Feminist literary theory (or feminist literary criticism) revolves around the idea that literature reflects and shapes ideas about men and women and their roles in society. This form of criticism engages with a range of key ideas and questions—and provides an interesting lens through which to consider Shakespeare's Hamlet. Let's go over a few of those ideas and how they apply to the text, with examples.

How are female characters portrayed in the text? To what extent can the reader identify with female characters?

Let's start with Ophelia, Hamlet's love interest, who eventually goes mad. She's not exactly a powerful woman—she's young and innocent, and people talk about her beauty more than any other detail. She's obedient to her father. She doesn't have much to do. Early in the text, she's relatable enough, but this characterization of a young woman seems antiquated. Where's her agency and ambition?

Later, after her father dies and Ophelia loses her sanity, she delivers a few memorable speeches about how terrible young men are—how they're after one thing, and they're not faithful to women, either.


Pretty Ophelia—


Indeed, without an oath I’ll make an end on ’t:
By Gis and by Saint Charity,
Alack, and fie, for shame!
Young men will do ’t, if they come to ’t.
By Cock, they are to blame.
Quoth she, “Before you tumbled me,
You promised me to wed.”
From a feminist critical perspective, this is pretty interesting. Everyone says she's acting crazy, and that she's lost her mind (and yes, she has) partly because she is daring to say something critical about men instead of just obeying their orders.
How are relationships between men and women described? What does it suggest about power, sexuality, and gender?

Let's look at this passage.

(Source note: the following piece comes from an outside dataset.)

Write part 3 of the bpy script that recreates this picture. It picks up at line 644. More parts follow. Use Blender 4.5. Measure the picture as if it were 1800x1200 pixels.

Note that I am condensing this passage for clarity, indicated by the ellipsis:


Sweet Gertrude, leave us too,
For we have closely sent for Hamlet hither,
That he, as ’twere by accident, may here
Affront Ophelia.
I shall obey you.
And for your part, Ophelia, I do wish
That your good beauties be the happy cause
Of Hamlet’s wildness.
There's a lot going on here. Claudius asks Gertrude to leave, indicating that she's not needed or wanted, and she "obeys." (Note that she is THE QUEEN, by the way.) But not before delivering this line to Ophelia about how she hopes that the young woman's beauty will somehow calm down Hamlet's crazy behavior.
In this passage, Gertrude is docile, and she reinforces the notion that women are to be seen, not heard. (And that one of the best things a woman can be is beautiful.) Not exactly a rousing feminist statement.

Does the piece of literature reinforce the oppression of women, whether politically, socially, economically, or socially?

The depictions of both Ophelia and Gertrude are problematic. We've already talked about Ophelia, above, so let's focus on the fact that we, as the readers, only really see the character of Gertude through the perspective of Hamlet, her son. And Hamlet is very troubled by the notion that his mother is a sexual being. He attacks her for remarrying (Claudius is now her husband) and even of killing her husband, Hamlet's father. But his obsession with her sexual life is notable, too:


O Hamlet, speak no more!
Thou turn’st mine eyes into my very soul,
And there I see such black and grainèd spots
As will not leave their tinct.
Nay, but to live
In the rank sweat of an enseamèd bed,
Stewed in corruption, honeying and making love
Over the nasty sty—

This pretty much speaks for itself: Hamlet wants to force his mother into chastity. He doesn't look so good through a feminist critical lens, does he?